-- begin Task input --

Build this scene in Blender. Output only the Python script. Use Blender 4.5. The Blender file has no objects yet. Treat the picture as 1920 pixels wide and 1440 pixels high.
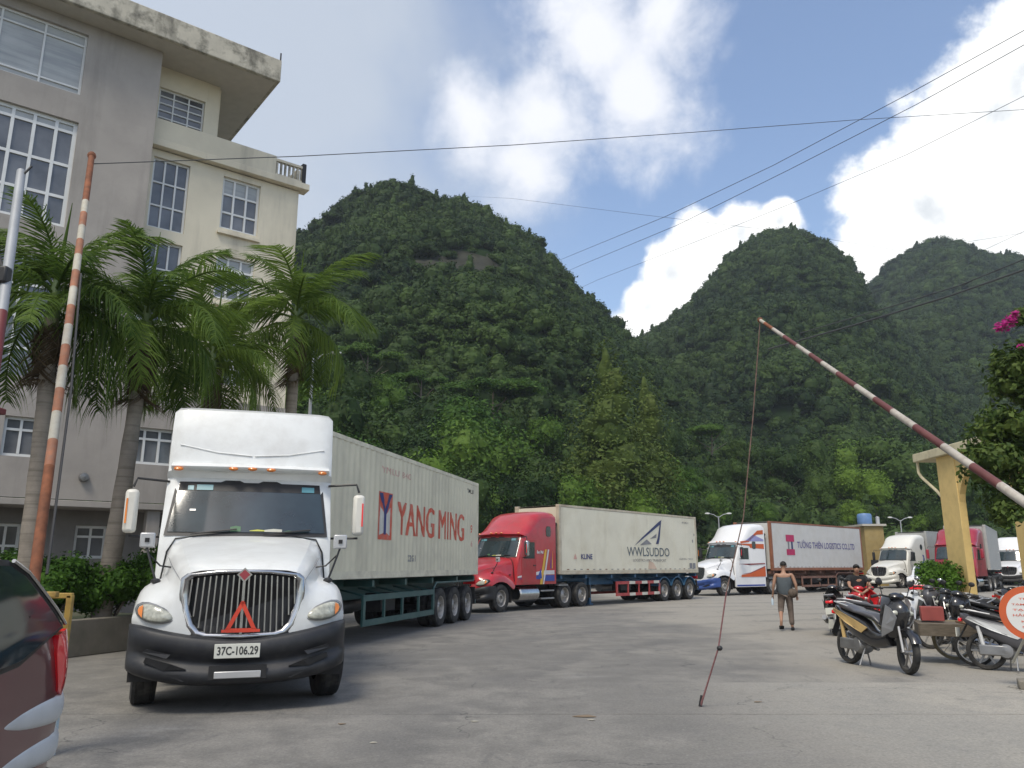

-- end Task input --
-- begin Task input --

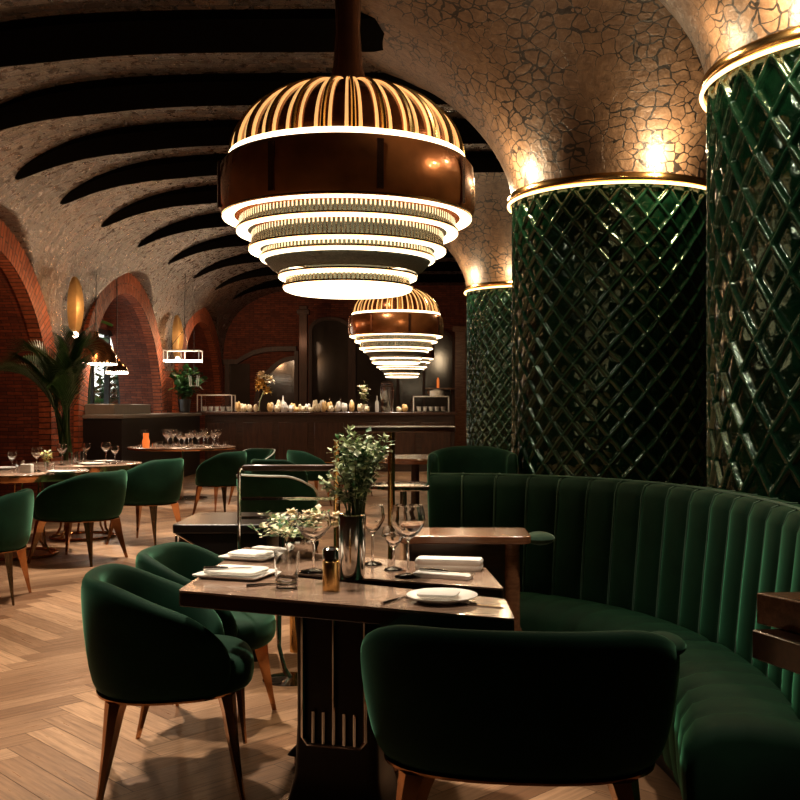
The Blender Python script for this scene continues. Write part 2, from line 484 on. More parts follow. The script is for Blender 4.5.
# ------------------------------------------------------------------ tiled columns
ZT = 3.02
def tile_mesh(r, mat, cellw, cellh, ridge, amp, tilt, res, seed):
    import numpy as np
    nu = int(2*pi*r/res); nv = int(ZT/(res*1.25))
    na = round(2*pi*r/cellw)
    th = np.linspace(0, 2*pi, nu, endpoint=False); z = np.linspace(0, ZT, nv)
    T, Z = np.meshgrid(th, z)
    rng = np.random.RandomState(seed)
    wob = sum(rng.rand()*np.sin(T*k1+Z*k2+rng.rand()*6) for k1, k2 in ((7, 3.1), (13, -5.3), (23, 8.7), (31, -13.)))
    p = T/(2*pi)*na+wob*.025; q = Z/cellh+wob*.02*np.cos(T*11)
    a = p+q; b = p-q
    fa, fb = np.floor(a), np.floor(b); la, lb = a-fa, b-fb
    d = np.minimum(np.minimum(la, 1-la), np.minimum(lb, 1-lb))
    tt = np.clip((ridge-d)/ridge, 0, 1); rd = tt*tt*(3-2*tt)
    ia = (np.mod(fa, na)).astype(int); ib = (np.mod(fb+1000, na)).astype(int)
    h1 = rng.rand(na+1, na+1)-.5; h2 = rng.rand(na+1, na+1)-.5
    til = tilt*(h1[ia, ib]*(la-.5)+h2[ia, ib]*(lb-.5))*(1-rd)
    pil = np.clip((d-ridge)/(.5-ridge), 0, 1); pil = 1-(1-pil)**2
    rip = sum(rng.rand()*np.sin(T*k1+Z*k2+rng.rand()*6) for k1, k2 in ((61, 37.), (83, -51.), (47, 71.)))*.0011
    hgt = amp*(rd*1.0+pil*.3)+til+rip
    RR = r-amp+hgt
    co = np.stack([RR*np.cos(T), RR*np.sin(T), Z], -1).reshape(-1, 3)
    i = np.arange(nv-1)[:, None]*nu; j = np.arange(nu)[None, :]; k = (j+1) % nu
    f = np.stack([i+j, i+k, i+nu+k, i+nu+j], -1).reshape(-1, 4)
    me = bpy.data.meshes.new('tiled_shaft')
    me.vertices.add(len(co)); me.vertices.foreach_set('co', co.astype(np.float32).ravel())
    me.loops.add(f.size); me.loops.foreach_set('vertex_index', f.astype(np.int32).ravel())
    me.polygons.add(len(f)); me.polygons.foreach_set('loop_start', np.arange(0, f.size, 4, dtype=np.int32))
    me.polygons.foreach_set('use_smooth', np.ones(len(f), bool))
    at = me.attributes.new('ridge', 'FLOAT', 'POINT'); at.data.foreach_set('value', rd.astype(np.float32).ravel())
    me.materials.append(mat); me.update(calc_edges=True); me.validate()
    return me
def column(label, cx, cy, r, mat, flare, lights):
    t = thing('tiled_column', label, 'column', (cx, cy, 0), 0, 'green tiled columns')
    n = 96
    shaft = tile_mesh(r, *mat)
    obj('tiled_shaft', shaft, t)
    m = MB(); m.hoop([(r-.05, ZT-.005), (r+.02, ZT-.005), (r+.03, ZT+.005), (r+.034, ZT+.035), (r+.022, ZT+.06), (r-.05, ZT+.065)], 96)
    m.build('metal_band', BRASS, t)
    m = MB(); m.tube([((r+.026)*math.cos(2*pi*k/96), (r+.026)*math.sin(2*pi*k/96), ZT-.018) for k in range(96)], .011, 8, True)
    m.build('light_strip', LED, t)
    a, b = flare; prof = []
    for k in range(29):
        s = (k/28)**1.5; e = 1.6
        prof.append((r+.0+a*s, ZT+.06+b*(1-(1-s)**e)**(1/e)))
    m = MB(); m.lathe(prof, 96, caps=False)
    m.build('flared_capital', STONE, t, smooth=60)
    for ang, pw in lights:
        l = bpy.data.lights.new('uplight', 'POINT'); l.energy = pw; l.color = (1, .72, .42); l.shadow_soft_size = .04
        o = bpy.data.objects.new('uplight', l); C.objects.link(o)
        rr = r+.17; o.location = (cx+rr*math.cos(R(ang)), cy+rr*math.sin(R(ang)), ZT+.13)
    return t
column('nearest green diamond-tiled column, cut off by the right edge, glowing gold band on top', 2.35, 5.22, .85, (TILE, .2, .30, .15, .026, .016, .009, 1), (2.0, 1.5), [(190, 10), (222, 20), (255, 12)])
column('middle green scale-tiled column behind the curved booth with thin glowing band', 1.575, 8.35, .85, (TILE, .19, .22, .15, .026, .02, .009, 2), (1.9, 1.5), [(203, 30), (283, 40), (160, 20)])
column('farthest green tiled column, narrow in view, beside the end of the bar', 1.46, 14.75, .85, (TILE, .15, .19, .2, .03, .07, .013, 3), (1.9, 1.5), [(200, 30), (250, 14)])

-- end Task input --

▶ _Given exercise_: Where a line above contains the string "script", copy that line.

▶ _Response_:
Build this scene in Blender. Output only the Python script. Use Blender 4.5. The Blender file has no objects yet. Treat the picture as 1920 pixels wide and 1440 pixels high.
The Blender Python script for this scene continues. Write part 2, from line 484 on. More parts follow. The script is for Blender 4.5.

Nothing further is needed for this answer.